The Tusk government’s proposal has sparked strong protests among legal circles.
President Karol Nawrocki also spoke out critically about Żurek’s initiative, saying, “What Minister Żurek has recently done is far from encouraging.”
“He is blatantly violating the law and the Constitution, so Minister Żurek’s proposals will, of course, be analyzed by the Chancellery of the President. However, his recent conduct has not shown that he wishes to be a serious partner in dialogue with the President of Poland. This should never have happened,”
said President Nawrocki.
Ombudsman on Żurek’s Bill: “An Internally Inconsistent Project”

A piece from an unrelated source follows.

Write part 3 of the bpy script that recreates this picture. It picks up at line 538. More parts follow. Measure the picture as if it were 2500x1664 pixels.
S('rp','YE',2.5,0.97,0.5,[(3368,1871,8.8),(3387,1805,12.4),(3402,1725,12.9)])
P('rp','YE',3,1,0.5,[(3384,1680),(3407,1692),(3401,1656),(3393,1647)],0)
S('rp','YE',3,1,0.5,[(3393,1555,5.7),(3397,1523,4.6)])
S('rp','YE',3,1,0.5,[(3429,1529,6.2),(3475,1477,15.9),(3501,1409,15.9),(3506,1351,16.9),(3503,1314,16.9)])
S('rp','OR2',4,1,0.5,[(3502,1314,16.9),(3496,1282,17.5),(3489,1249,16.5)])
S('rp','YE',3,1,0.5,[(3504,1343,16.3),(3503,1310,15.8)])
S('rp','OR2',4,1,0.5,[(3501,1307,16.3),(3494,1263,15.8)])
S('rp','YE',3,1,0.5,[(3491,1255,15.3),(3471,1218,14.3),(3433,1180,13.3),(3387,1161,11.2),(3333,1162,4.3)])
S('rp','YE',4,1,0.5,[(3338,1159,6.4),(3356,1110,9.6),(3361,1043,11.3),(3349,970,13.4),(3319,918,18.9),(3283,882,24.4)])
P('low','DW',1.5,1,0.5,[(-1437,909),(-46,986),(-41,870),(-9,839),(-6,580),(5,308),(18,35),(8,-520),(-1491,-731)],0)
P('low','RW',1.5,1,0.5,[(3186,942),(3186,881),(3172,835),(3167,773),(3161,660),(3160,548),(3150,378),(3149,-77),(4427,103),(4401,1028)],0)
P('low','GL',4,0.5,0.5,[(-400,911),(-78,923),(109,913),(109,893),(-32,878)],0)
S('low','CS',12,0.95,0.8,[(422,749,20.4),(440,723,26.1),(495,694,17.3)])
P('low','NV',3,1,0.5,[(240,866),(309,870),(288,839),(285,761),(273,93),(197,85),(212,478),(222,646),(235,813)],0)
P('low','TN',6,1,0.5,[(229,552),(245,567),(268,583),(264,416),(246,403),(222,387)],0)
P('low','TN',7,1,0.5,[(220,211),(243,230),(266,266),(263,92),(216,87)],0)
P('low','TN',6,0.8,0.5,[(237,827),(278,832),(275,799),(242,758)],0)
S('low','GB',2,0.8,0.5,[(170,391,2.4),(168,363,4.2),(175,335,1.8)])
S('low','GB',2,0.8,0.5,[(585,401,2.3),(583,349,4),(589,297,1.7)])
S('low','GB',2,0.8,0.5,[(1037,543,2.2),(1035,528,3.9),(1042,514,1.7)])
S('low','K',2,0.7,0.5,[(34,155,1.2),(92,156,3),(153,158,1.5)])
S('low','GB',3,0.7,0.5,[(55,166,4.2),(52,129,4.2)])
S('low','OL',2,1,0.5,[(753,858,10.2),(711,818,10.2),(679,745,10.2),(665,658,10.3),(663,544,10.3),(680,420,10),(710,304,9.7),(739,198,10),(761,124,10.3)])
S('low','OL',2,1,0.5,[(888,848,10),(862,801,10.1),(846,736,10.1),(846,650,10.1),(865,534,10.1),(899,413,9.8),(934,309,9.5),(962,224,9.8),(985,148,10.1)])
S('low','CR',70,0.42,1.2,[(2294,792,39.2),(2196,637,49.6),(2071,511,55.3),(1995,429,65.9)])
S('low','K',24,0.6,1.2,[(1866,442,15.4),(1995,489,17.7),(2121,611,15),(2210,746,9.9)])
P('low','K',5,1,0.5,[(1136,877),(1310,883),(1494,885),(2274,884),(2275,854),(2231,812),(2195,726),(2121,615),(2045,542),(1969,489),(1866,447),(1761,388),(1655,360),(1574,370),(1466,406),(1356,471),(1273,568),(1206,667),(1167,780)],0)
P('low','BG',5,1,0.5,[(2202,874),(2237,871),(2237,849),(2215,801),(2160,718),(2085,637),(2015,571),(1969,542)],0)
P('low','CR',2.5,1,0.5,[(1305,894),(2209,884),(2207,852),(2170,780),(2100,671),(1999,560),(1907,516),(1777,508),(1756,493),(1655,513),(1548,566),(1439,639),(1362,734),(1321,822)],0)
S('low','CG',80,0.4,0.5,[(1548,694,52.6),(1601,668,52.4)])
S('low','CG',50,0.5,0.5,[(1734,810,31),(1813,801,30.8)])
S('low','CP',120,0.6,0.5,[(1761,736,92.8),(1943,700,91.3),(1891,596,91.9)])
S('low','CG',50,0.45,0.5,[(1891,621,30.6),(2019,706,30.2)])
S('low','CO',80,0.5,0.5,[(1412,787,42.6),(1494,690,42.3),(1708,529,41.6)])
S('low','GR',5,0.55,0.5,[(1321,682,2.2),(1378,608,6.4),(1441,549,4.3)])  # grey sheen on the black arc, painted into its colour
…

The Ombudsman’s analysis of Żurek’s “rule of law” bill brought similarly negative conclusions. Dr. Wiącek pointed out that the draft relies on the mistaken assumption that individuals appointed as judges after March 6, 2018, are not judgeswithin the meaning of law or the Constitution.
He emphasized that this claim finds no support in the case law of the European Court of Human Rights (ECHR) or the Court of Justice of the European Union (CJEU)—nor in the jurisprudence of Polish courts, including the Supreme Court and the Supreme Administrative Court (NSA).

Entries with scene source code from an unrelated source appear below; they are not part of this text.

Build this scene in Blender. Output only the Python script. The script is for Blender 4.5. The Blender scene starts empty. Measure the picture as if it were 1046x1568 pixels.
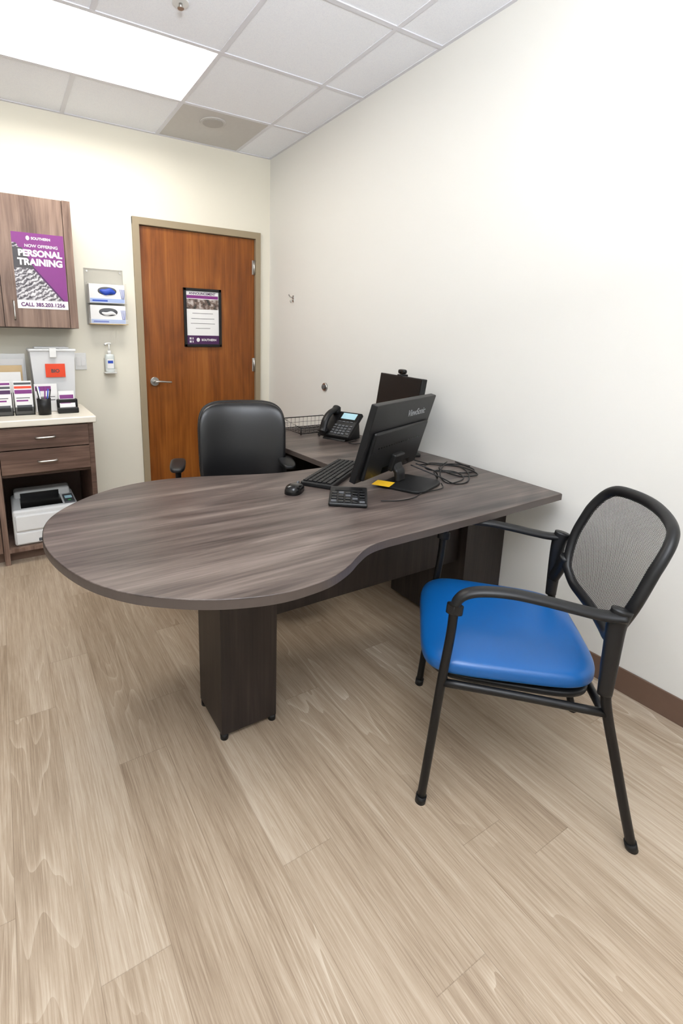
import bpy, bmesh, math, random
from mathutils import Vector, Matrix
random.seed(3)
scn=bpy.context.scene
COL=bpy.context.collection
try:
    scn.view_settings.view_transform='Standard'; scn.view_settings.look='None'
except Exception: pass

def lin(r,g,b):
    f=lambda c:((c/255)/12.92 if c/255<=.04045 else ((c/255+.055)/1.055)**2.4)
    return (f(r),f(g),f(b),1)
# ---------------------------------------------------------------- materials
class NT:
    def __init__(s,name):
        m=bpy.data.materials.new(name);m.use_nodes=True
        s.m=m;s.t=m.node_tree;s.b=s.t.nodes['Principled BSDF'];s.N=s.t.nodes;s.L=s.t.links
    def n(s,typ,**k):
        x=s.N.new(typ)
        for a,v in k.items(): setattr(x,a,v)
        return x
    def put(s,sock,v):
        if hasattr(v,'is_output'): s.L.new(v,sock)
        else: sock.default_value=v
    def M(s,op,a,b=0.0,c=None):
        x=s.n('ShaderNodeMath',operation=op);s.put(x.inputs[0],a);s.put(x.inputs[1],b)
        if c is not None: s.put(x.inputs[2],c)
        return x.outputs[0]
    def coord(s,kind='Object'):
        return s.n('ShaderNodeTexCoord').outputs[kind]
    def mapping(s,v,scale=(1,1,1),loc=(0,0,0),rot=(0,0,0)):
        x=s.n('ShaderNodeMapping');s.L.new(v,x.inputs['Vector'])
        s.put(x.inputs['Scale'],scale);s.put(x.inputs['Location'],loc);s.put(x.inputs['Rotation'],rot);return x.outputs[0]
    def noise(s,v,scale=5,detail=4,rough=.5,dist=0):
        x=s.n('ShaderNodeTexNoise');s.L.new(v,x.inputs['Vector']);x.inputs['Scale'].default_value=scale
        x.inputs['Detail'].default_value=detail;x.inputs['Roughness'].default_value=rough;x.inputs['Distortion'].default_value=dist
        return x.outputs['Fac']
    def ramp(s,f,stops):
        x=s.n('ShaderNodeValToRGB');s.L.new(f,x.inputs[0]);e=x.color_ramp.elements
        e[0].position,e[0].color=stops[0];e[1].position,e[1].color=stops[-1]
        for p,c in stops[1:-1]:
            q=e.new(p);q.color=c
        return x.outputs[0]
    def mix(s,f,a,b,mode='MIX'):
        x=s.n('ShaderNodeMix',data_type='RGBA',blend_type=mode)
        s.put(x.inputs[0],f);s.put(x.inputs[6],a);s.put(x.inputs[7],b);return x.outputs[2]
    def bump(s,h,strength=.2,dist=.002):
        x=s.n('ShaderNodeBump');s.L.new(h,x.inputs['Height']);x.inputs['Strength'].default_value=strength;x.inputs['Distance'].default_value=dist
        s.L.new(x.outputs[0],s.b.inputs['Normal'])
    def col(s,v): s.put(s.b.inputs['Base Color'],v)
    def rough(s,v): s.put(s.b.inputs['Roughness'],v)

def plain(name,c,rough=.5,metal=0,spec=.5,var=.04,nscale=40,bump=0,bscale=300,emit=0,alpha=1):
    s=NT(name);co=s.coord()
    nz=s.noise(co,nscale,3)
    s.col(s.mix(nz,tuple(x*(1-var) for x in c[:3])+(1,),tuple(min(1,x*(1+var)) for x in c[:3])+(1,)))
    s.rough(rough);s.b.inputs['Metallic'].default_value=metal
    s.b.inputs['Specular IOR Level'].default_value=spec
    if alpha<1: s.b.inputs['Alpha'].default_value=alpha
    if bump: s.bump(s.noise(co,bscale,2),bump,.001)
    if emit:
        s.b.inputs['Emission Color'].default_value=c;s.b.inputs['Emission Strength'].default_value=emit
    return s.m

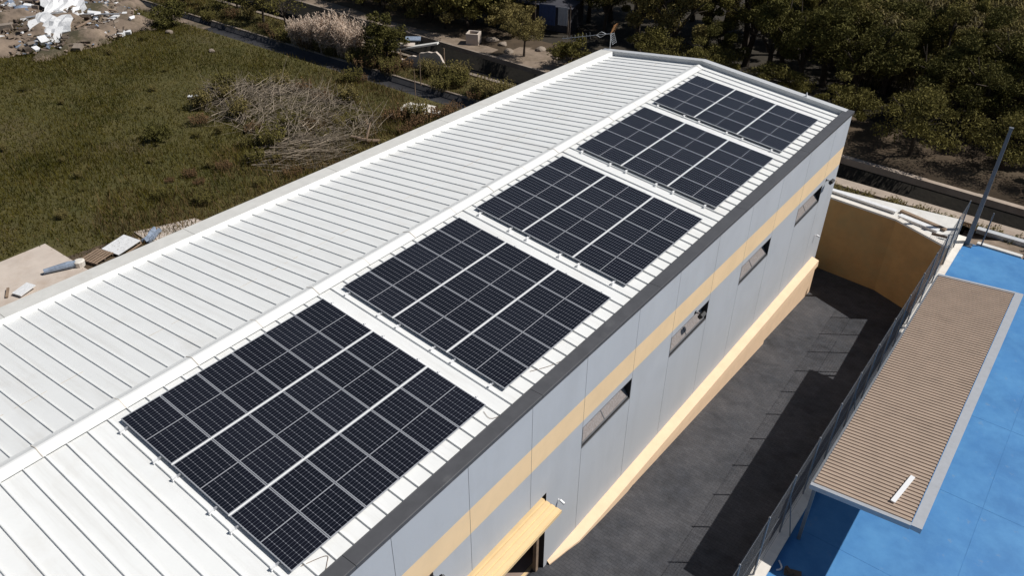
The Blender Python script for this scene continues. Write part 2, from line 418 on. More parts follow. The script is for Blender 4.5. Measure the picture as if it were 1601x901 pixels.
# ridge cap in overlapping lengths
b = MB(); ln = 2.05; y = Y0
k = 0
while y < 31.2:
    e = min(y+ln+.06, 31.3); d = .006*(k % 2)
    top = ZRIDGE+.125+d
    P0 = [(XR-.29,zl(XR-.29)+.055+d),(XR-.2,zl(XR-.2)+.075+d),(XR-.03,top),(XR+.03,top),(XR+.2,zr(XR+.2)+.075+d),(XR+.29,zr(XR+.29)+.055+d)]
    for (xa,za),(xb,zb) in zip(P0, P0[1:]):
        b.hexa([(xa,y,za-.006),(xb,y,zb-.006),(xb,e,zb-.006),(xa,e,za-.006),(xa,y,za),(xb,y,zb),(xb,e,zb),(xa,e,za)])
    if k: 
        for (xa,za),(xb,zb) in zip(P0, P0[1:]):
            b.hexa([(xa,y-.004,za+.001),(xb,y-.004,zb+.001),(xb,y+.014,zb+.001),(xa,y+.014,za+.001),(xa,y-.004,za+.008),(xb,y-.004,zb+.008),(xb,y+.014,zb+.008),(xa,y+.014,za+.008)], 1)
    y += ln; k += 1
cap = part(b, 'ridge_cap', [M['cap'], M['seal']])
# walls
joints = [-8.45,-5.85,-3.25,-.65,1.95,4.55,7.15,9.76,12.66,15.30,18.20,21.02,23.92,26.86,29.86]
WINS = [(9.78,12.64),(15.32,18.18),(21.04,23.90),(26.88,29.84)]
WZ0, WZ1 = 5.04, 5.88
DOOR = (2.55, 7.95, 1.05, 4.65)
b = MB(); jw = .007
yb = sorted(set([Y0, Y1] + [q for j in joints for q in (j-jw, j+jw)] + [q for w in WINS for q in w] + [DOOR[0], DOOR[1]]))
zb = sorted([-1.6, DOOR[2], DOOR[3], WZ0, WZ1, 6.18, 7.12, 8.80])
def opening(y, z):
    for w in WINS:
        if w[0] < y < w[1] and WZ0 < z < WZ1: return True
    return DOOR[0] < y < DOOR[1] and DOOR[2] < z < DOOR[3]
for a, c in zip(yb, yb[1:]):
    for p, q in zip(zb, zb[1:]):
        ym, zm = (a+c)/2, (p+q)/2
        if opening(ym, zm): continue
        j = any(abs(ym-t) < jw for t in joints)
        xo = WX-.022 if j else WX
        b.face([(xo,a,p),(xo,c,p),(xo,c,q),(xo,a,q)], 2 if j else (1 if 6.18 < zm < 7.12 else 0))
        if not j:                                   # slab edges at joints
            for yy_, sgn in ((a,1),(c,-1)):
                if any(abs(yy_-(t+s*jw)) < 1e-4 for t in joints for s in (-1,1)):
                    b.face([(WX,yy_,p),(WX-.022,yy_,p),(WX-.022,yy_,q),(WX,yy_,q)], 2)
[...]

While Wiącek agreed that the status of judges appointed after that date indeed requires clarification and regulation, he stressed that such a process must take place within constitutional and international standards.
The Ombudsman also pointed to the draft’s internal inconsistency: on one hand, it treats the National Council of the Judiciary (KRS) as a “non-existent” body and invalidates its resolutions; on the other, it acknowledges its capacity to issue binding decisions elsewhere in the text.

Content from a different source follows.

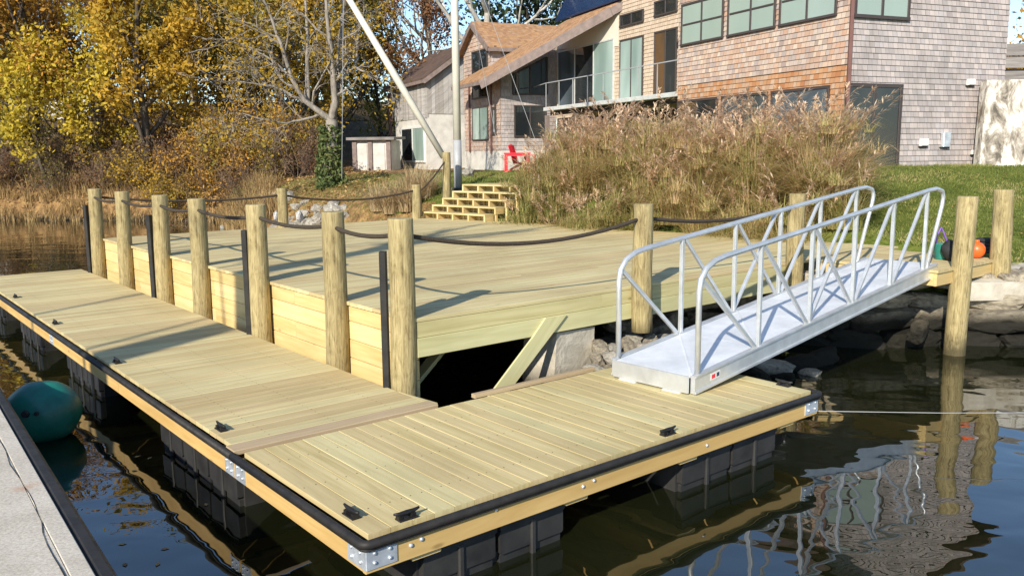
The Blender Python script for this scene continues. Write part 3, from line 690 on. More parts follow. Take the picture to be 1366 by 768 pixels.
m = MB(); o_ = gp(.045, -HWG - .0235, -.10); m.box(o_, sl / GL * .14, -gs * .002, Z3 * .06); st = m.build('sticker', M['white'], gang)
m = MB(); m.box(o_ + sl / GL * .012 - gs * .002 + Z3 * .012, sl / GL * .05, -gs * .001, Z3 * .035); m.build('red_mark', M['red'], st)
m = MB(); m.box(o_ + sl / GL * .085 - gs * .002 + Z3 * .012, sl / GL * .04, -gs * .001, Z3 * .035); m.build('blue_mark', M['solar'], st)

# ------------------------------------------------------------------ small things on the landing
c = atz(1257, 345, 1.1); c = np.array([c[0], c[1], 1.096])
bk = thing('bucket', 'teal green bucket with purple rope on the landing behind the gangway end', 'bucket', c)
m = MB(); m.tube([c + Z3 * z for z in (0, .01, .2, .21)], [.09, .095, .12, .125], 16); m.build('body', M['teal'], bk)
m = MB(); m.tube([c + np.array(p) for p in ((-.1, 0, .2), (-.09, 0, .32), (-.04, 0, .42), (.0, 0, .34), (.05, 0, .22), (.1, .0, .2))], .012, 6); m.build('purple_cord', M['purple'], bk)
c = atz(1272, 348, 1.1); c = np.array([c[0], c[1] + .05, 1.096]); m = MB(); m.ball(c + Z3 * .13, (.14, .12, .15), 12, 8, lambda d: 1 + .12 * math.sin(d[0] * 7 + d[2] * 5)); tag(m.build('bag', M['black'], None, c), 'slumped black bag between the teal bucket and the pale piling', 'bag')
c = atz(1303, 344, 1.1); c = np.array([c[0], c[1] + .02, 1.096])
ob = thing('float_ball', 'bright orange float on the landing between the two pale pilings', 'float', c)
m = MB(); m.ball(c + Z3 * .108, (.11, .11, .11), 18, 12); m.build('ball', M['orange'], ob)
m = MB(); m.tube([c + Z3 * .205, c + Z3 * .245], [.035, .028], 10); m.build('neck', M['orange'], ob)
c = atz(1322, 338, 1.1); c = np.array([c[0], c[1] + .1, 1.096]); m = MB()
for k in range(4):
    m.tube([c + np.array([.13 * math.cos(i * PI / 8), .11 * math.sin(i * PI / 8), .03 + k * .05]) for i in range(17)], .028, 6, False)
m.ball(c + Z3 * .1, (.12, .1, .1), 10, 8); tag(m.build('hose_coil', M['black'], None, c), 'black coil of hose on the landing right of the orange float', 'hose')

# ------------------------------------------------------------------ mooring buoy, quay, line over the water
c = np.array([*(atz(50, 587, 0)[:2] + np.array([0, .12])), .0])
by = thing('mooring_buoy', 'large round green mooring buoy floating beside the concrete quay', 'buoy', c)
ax = np.array([.55, .2, .35]); ax /= np.linalg.norm(ax)
m = MB(); m.ball(c + Z3 * .225, (.325, .30, .285), 32, 20, lambda d: 1 + .012 * math.sin(9 * (d @ ax)) + .02 * (d @ ax)); m.build('ball', M['green'], by)
m = MB(); pe = c + Z3 * .25 + np.array([.02, -.29, .05]); m.tube([pe, pe + np.array([.0, -.03, .0])], [.035, .028], 10); m.tube([pe + np.array([.09, .01, .0]), pe + np.array([.09, -.015, 0])], [.02, .015], 8); m.build('plug', M['black'], by)
m = MB(); qn3 = np.array([QN[0], QN[1], 0]); qd3 = np.array([QD[0], QD[1], 0]); q0 = np.array([QE0[0], QE0[1], 0]) + qn3 * .085
zq = .80
qy = thing('concrete_quay', 'pale concrete quay edge with a black rubber rim in the near left corner', 'quay', q0)
m = MB(); e0, e1 = q0 - qd3 * 9, q0 + qd3 * 5.2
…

According to Wiącek, the mass annulment of KRS resolutions and the automatic dismissal or transfer of around 1,500 judges—without proper judicial proceedings and alongside the public disclosure of their personal data—would violate the principle of proportionality, the rule of law, the irremovability of judges, the right to a fair trial, the protection of reputation, and the right to an effective remedy.
Wiącek warned that such measures would likely prompt affected judges to seek protection from the European Court of Human Rights, and given the Court’s current jurisprudence, there is a high probability that it would find violations of the Convention. As a result, implementing the bill could deepen Poland’s judicial crisis and trigger new disputes over the status of Polish judges.
Additionally, the Ombudsman highlighted that the proposed special procedure allowing for the automatic annulment of certain rulings issued with the participation of post-2018 judges—even when such rulings were substantively correct—undermines the principle of legal certainty and the stability of legal relations.